Gangs are not the only evil: ‘Where is the outrage?’
Edwin Johns Jr. was a hard-working college student gunned down a block from home. He didn’t deserve to die, but really, what kid does?
She’s a mother and a high school teacher. She works in South Los Angeles but lives in a different neighborhood, one that affords her family the luxury of an arms-length relationship with crime.
So Jill Norton was stunned when she heard that a former student at Jefferson High — a “sweet and innocent kid” who played on the football team, worked at a grocery store and graduated early to enroll in college — had been shot to death on Jan. 2.

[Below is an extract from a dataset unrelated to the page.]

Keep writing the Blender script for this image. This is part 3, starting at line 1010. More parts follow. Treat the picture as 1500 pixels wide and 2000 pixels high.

She was even more surprised when her daily search of the newspaper failed to turn up a mention of Edwin Johns Jr. or the shooting that took his life.
“I found nothing about him,” Norton wrote to me. “Instead I found the article celebrating low crime rates, with a brief mention toward the end that 168 deaths were gang-related [last] year.”
Crime is down for the ninth consecutive year, to a level not seen since 1952. The rising tally of gang homicides seems like an aberration, especially since it is up from 2010. But five years ago, 300 people in Los Angeles died in gang-related homicides. So 168 is, at least, better than that.
It’s hard to celebrate, though, if you take that number to heart.
And Norton does, thinking about Edwin — “how he talked, how he thought … a kind, respectful, fun soul, just trying to make his way in life.” He was her student for three years, 90 minutes every day.
“I grew up in a small town,” Norton told me. “And 168 is the amount of students in my middle school and high school combined.
“I imagine if we’d all been murdered in one year.”
And she wonders — where is the outrage?